Required task:
Quote the data below in full, please, without altering anything.

Available data:
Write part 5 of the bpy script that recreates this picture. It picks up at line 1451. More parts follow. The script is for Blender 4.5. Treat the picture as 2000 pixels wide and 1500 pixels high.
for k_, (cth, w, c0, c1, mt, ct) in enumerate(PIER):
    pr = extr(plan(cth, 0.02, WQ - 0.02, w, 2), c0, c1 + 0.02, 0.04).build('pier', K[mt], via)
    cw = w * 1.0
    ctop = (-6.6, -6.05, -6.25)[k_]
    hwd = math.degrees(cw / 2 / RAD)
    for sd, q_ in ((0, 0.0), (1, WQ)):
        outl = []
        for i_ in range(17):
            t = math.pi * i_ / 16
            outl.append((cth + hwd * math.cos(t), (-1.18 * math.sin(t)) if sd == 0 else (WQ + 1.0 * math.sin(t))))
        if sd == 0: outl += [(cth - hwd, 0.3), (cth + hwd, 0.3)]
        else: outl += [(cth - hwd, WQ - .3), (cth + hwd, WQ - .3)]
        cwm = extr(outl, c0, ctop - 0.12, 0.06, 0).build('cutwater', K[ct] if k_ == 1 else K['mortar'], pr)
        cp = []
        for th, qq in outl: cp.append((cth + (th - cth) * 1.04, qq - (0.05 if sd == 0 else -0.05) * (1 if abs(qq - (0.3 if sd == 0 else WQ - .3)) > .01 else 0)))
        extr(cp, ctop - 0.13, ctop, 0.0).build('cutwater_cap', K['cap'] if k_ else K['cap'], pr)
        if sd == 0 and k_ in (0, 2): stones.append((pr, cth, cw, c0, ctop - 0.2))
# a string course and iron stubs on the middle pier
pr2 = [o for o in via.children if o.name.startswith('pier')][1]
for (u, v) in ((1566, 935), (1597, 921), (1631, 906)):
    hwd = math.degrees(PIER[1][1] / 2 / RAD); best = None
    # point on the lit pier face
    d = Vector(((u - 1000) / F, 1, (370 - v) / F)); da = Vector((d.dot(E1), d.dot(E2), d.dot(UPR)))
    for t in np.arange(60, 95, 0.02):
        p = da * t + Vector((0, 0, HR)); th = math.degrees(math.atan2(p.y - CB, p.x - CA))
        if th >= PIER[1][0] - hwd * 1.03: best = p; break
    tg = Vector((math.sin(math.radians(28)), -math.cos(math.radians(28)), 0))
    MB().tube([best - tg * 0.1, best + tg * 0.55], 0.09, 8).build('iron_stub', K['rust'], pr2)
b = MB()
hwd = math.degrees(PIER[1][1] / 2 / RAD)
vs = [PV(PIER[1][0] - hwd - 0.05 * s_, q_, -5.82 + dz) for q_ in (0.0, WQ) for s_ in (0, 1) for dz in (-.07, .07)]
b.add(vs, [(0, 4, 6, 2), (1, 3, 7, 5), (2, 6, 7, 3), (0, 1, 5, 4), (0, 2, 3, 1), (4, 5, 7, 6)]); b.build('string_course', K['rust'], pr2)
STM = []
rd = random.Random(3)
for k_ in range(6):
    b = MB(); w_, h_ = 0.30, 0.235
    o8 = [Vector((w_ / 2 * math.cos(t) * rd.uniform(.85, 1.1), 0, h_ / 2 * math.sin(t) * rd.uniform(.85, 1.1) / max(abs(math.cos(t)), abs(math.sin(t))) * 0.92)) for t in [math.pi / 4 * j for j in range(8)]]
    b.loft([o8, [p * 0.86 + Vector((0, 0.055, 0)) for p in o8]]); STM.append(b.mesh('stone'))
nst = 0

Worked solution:
Write part 5 of the bpy script that recreates this picture. It picks up at line 1451. More parts follow. The script is for Blender 4.5. Treat the picture as 2000 pixels wide and 1500 pixels high.
for k_, (cth, w, c0, c1, mt, ct) in enumerate(PIER):
    pr = extr(plan(cth, 0.02, WQ - 0.02, w, 2), c0, c1 + 0.02, 0.04).build('pier', K[mt], via)
    cw = w * 1.0
    ctop = (-6.6, -6.05, -6.25)[k_]
    hwd = math.degrees(cw / 2 / RAD)
    for sd, q_ in ((0, 0.0), (1, WQ)):
        outl = []
        for i_ in range(17):
            t = math.pi * i_ / 16
            outl.append((cth + hwd * math.cos(t), (-1.18 * math.sin(t)) if sd == 0 else (WQ + 1.0 * math.sin(t))))
        if sd == 0: outl += [(cth - hwd, 0.3), (cth + hwd, 0.3)]
        else: outl += [(cth - hwd, WQ - .3), (cth + hwd, WQ - .3)]
        cwm = extr(outl, c0, ctop - 0.12, 0.06, 0).build('cutwater', K[ct] if k_ == 1 else K['mortar'], pr)
        cp = []
        for th, qq in outl: cp.append((cth + (th - cth) * 1.04, qq - (0.05 if sd == 0 else -0.05) * (1 if abs(qq - (0.3 if sd == 0 else WQ - .3)) > .01 else 0)))
        extr(cp, ctop - 0.13, ctop, 0.0).build('cutwater_cap', K['cap'] if k_ else K['cap'], pr)
        if sd == 0 and k_ in (0, 2): stones.append((pr, cth, cw, c0, ctop - 0.2))
# a string course and iron stubs on the middle pier
pr2 = [o for o in via.children if o.name.startswith('pier')][1]
for (u, v) in ((1566, 935), (1597, 921), (1631, 906)):
    hwd = math.degrees(PIER[1][1] / 2 / RAD); best = None
    # point on the lit pier face
    d = Vector(((u - 1000) / F, 1, (370 - v) / F)); da = Vector((d.dot(E1), d.dot(E2), d.dot(UPR)))
    for t in np.arange(60, 95, 0.02):
        p = da * t + Vector((0, 0, HR)); th = math.degrees(math.atan2(p.y - CB, p.x - CA))
        if th >= PIER[1][0] - hwd * 1.03: best = p; break
    tg = Vector((math.sin(math.radians(28)), -math.cos(math.radians(28)), 0))
    MB().tube([best - tg * 0.1, best + tg * 0.55], 0.09, 8).build('iron_stub', K['rust'], pr2)
b = MB()
hwd = math.degrees(PIER[1][1] / 2 / RAD)
vs = [PV(PIER[1][0] - hwd - 0.05 * s_, q_, -5.82 + dz) for q_ in (0.0, WQ) for s_ in (0, 1) for dz in (-.07, .07)]
b.add(vs, [(0, 4, 6, 2), (1, 3, 7, 5), (2, 6, 7, 3), (0, 1, 5, 4), (0, 2, 3, 1), (4, 5, 7, 6)]); b.build('string_course', K['rust'], pr2)
STM = []
rd = random.Random(3)
for k_ in range(6):
    b = MB(); w_, h_ = 0.30, 0.235
    o8 = [Vector((w_ / 2 * math.cos(t) * rd.uniform(.85, 1.1), 0, h_ / 2 * math.sin(t) * rd.uniform(.85, 1.1) / max(abs(math.cos(t)), abs(math.sin(t))) * 0.92)) for t in [math.pi / 4 * j for j in range(8)]]
    b.loft([o8, [p * 0.86 + Vector((0, 0.055, 0)) for p in o8]]); STM.append(b.mesh('stone'))
nst = 0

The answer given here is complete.